All the stages were tough, with rocky paths and long straights where it was difficult to make progress because of the rough surface. Nonetheless, with stages that were 160 kilometers long on average, there were also many flowy sections through single tracks and smooth gravel. This race took place during the winter months in Kenya, so the temperatures were fortunately mild, also because riders were constantly over 2.000 meters of elevation. All in all, there was no easy day, with the terrain playing a bigger factor than the elevation gain.

Results-wise, Amity Rockwell was the most consistent rider and claimed the General Classification of the race ahead of Madeleine Nutt and Maria Guðmundsdóttir. The German mountain biker Lukas Baum, who stated that was taking part in a gravel race for the first time, started his journey in the discipline with a notable win. Next to him on the final podium were Lachlan Morton and Tanner Visnick.

Back to the testimonials, both Lydia and Martí highlighted the excitement of the little kids whenever a cyclist passed by their side, and how amazed the locals were by the physical level of participants, as for them it was hard to believe that one can cover such distances on a bicycle. Running is by far the main sport in Kenya, so nowadays people wearing lycra while riding a bike are still seen as weirdos.

Not everyone can say they have been riding their bikes in Kenya, surrounded by some of the most majestuous animals on Earth. It was surely an enriching experience both for foreigners and locals, and everyone benefited from this 3rd edition of the Migration Gravel Race.

“I think that thanks to events like this and all the projects that Team AMANI is involved in, cycling in East Africa will grow exponentially, and that would be great to see because there is a lot of potential there” – Lydia Iglesias

Evolution Gravel Race

Compared to last year, the Evolution Gravel Race changed its format and, although the course remained the same, this time riders had to tackle it with two 425-kilometer stages rather than five shorter ones. It again began at the Ngorongoro Crater and ended by the sea.
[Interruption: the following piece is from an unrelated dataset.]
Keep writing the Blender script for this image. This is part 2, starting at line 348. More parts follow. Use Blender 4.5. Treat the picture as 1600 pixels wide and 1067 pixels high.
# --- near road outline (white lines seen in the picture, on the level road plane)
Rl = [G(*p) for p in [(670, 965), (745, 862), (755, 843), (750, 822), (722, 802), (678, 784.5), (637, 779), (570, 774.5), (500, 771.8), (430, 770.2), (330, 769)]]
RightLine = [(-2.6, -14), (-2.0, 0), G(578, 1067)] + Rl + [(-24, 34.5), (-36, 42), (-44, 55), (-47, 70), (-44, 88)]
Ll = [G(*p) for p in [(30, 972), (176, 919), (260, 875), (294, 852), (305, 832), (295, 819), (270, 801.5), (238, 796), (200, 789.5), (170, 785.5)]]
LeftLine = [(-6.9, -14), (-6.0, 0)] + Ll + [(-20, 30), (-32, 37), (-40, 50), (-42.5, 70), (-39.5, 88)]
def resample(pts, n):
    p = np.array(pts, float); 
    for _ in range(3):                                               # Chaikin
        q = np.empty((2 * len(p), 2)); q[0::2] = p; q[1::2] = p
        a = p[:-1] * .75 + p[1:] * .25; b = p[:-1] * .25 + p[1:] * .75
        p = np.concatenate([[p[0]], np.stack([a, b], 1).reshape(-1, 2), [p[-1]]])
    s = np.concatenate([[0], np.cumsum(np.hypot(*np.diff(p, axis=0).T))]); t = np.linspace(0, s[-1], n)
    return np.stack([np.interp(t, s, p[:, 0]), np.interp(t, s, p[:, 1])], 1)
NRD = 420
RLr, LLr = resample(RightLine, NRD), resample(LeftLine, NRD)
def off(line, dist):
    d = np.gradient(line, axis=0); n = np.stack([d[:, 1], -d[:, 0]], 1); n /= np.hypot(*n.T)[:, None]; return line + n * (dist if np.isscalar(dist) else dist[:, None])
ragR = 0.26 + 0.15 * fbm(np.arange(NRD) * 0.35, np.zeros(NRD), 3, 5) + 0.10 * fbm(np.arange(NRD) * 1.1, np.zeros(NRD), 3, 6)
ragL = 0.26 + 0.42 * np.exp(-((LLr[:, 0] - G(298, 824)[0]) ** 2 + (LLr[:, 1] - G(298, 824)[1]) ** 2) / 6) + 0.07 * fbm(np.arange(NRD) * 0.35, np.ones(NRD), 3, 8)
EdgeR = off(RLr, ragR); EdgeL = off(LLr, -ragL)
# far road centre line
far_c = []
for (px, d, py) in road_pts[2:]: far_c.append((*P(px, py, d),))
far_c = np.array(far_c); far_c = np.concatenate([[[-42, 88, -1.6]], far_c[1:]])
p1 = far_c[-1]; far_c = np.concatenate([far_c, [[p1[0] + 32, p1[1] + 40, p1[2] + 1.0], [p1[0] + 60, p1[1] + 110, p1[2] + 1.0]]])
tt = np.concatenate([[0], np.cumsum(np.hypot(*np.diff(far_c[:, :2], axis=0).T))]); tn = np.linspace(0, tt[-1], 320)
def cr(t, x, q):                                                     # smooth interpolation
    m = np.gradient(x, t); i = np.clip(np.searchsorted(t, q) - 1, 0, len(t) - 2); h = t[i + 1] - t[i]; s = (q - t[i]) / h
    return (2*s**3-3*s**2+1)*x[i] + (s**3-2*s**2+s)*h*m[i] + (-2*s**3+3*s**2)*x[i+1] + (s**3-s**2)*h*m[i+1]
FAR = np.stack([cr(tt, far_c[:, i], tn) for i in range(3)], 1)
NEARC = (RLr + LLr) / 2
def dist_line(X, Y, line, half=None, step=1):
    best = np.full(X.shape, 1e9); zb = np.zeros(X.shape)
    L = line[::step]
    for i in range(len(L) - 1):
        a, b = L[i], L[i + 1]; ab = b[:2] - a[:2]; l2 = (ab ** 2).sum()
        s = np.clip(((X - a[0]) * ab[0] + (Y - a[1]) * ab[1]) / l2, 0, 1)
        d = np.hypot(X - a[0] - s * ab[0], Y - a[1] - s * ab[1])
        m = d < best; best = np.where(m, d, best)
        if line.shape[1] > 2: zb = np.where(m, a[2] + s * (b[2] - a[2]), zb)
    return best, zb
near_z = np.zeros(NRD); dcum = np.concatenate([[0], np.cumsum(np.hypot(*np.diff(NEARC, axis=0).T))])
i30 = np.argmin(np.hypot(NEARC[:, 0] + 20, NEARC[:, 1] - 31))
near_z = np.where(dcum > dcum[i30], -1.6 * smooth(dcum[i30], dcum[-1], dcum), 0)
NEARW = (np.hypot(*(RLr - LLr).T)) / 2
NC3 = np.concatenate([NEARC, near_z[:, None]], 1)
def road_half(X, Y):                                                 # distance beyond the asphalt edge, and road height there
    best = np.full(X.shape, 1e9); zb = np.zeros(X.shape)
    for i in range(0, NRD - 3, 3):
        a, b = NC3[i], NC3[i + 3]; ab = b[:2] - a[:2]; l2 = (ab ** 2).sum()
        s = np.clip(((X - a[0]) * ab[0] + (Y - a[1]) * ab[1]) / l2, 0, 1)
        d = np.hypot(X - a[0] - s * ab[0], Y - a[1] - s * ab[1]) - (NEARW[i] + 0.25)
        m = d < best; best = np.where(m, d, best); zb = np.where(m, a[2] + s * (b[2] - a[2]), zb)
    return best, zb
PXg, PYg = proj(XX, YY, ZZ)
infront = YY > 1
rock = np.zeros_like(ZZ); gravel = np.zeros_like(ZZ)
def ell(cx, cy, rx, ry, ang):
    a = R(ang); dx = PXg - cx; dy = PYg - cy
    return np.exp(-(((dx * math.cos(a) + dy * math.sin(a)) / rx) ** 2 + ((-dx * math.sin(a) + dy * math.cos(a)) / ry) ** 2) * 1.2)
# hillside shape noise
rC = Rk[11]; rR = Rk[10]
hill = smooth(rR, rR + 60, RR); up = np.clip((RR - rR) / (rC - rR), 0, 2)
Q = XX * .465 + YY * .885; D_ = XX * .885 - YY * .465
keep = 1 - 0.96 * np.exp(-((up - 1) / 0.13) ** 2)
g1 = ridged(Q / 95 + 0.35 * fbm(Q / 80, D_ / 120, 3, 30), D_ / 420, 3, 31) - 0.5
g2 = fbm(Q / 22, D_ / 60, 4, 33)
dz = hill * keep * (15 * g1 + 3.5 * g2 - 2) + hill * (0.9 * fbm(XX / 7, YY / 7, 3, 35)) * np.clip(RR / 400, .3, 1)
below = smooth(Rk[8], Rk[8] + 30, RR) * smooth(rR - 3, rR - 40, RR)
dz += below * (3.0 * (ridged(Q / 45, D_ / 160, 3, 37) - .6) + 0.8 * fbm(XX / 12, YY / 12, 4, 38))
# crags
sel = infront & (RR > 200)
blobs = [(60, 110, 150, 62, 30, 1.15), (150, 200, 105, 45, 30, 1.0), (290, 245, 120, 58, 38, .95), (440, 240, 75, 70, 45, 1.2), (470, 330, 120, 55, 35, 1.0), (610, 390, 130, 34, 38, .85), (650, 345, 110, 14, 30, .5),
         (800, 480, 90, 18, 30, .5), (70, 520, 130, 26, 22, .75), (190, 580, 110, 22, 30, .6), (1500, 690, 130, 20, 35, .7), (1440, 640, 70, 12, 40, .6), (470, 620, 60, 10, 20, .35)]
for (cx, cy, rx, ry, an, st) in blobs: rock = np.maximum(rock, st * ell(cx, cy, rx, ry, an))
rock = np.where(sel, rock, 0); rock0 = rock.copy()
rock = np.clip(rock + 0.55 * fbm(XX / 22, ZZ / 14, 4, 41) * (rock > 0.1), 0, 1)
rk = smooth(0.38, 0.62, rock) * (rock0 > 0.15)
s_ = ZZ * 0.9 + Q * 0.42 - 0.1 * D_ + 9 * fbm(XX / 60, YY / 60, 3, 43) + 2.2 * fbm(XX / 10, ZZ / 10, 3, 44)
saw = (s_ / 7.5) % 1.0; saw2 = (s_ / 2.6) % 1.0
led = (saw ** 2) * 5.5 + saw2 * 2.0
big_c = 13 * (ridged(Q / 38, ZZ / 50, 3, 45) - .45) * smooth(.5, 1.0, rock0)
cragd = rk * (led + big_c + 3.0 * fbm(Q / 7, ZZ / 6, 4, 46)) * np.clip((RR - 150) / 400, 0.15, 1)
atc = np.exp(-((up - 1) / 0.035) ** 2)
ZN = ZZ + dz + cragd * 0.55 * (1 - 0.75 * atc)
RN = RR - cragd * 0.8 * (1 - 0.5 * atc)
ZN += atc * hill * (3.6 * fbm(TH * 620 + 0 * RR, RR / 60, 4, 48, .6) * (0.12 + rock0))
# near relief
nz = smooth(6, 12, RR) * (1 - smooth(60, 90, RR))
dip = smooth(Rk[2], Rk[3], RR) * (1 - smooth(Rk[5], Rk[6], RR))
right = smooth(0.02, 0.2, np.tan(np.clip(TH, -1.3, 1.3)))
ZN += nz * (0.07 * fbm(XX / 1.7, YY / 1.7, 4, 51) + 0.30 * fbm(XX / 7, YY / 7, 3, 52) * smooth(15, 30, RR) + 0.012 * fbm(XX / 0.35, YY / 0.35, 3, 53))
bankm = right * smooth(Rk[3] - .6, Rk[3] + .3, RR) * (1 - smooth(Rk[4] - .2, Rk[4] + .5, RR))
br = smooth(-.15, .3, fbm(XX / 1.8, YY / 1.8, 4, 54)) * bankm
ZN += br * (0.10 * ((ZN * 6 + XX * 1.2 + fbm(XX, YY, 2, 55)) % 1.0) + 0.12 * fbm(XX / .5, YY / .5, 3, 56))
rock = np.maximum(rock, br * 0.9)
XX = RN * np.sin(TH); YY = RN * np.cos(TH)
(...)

There was a mandatory 12-hour break in an organized camp in between the stages, which riders made the most of by sleeping, getting food in, and exchanging stories with other fellow participants. This break started for each rider as soon as they reached the camp, no matter what time of the day, so for some it was night time while others had to stop during the day and resume their ultra attempt in the dark. After the break, it was a flat-out race to the sea.

We consider this format allows participants to enjoy the whole route to the fullest even if in essence it is still an ultra-distance race. If riders already suffer dangerous hallucinations while riding through the most civilized countries in Europe, sleep deprivation could have been very dangerous here because one needs to stay fully alert in a remote place like Tanzania.

Lachlan Morton won the Evolution Gravel Race and he honored his late friend Sule Kangangi, who claimed the first spot in the previous edition. Lachlan completed the 850 km in a riding time of 34 hours and 48 minutes.

Upcoming gravel hub

Some people were aware of the potential of gravel cycling in East Africa since the news about the first edition of the Migration Gravel Race, and many others got on the hype train after seeing friends race there. We are not expecting any mass participation events taking place in the area in the near future, but with the current format of Safari Gravel, Migration Gravel Race and Evolution Gravel Race, riders have different chances to get a taste of what cycling in East Africa is about.

Alternatively, any cycling enthusiast will soon be able to use the facilities of the AMANI house, which is currently being built in Iten. The running mecca is becoming an off-road cycling hotbed too, and the know-how of locals and others involved in the projects in the area will make sure that this steady growth continues.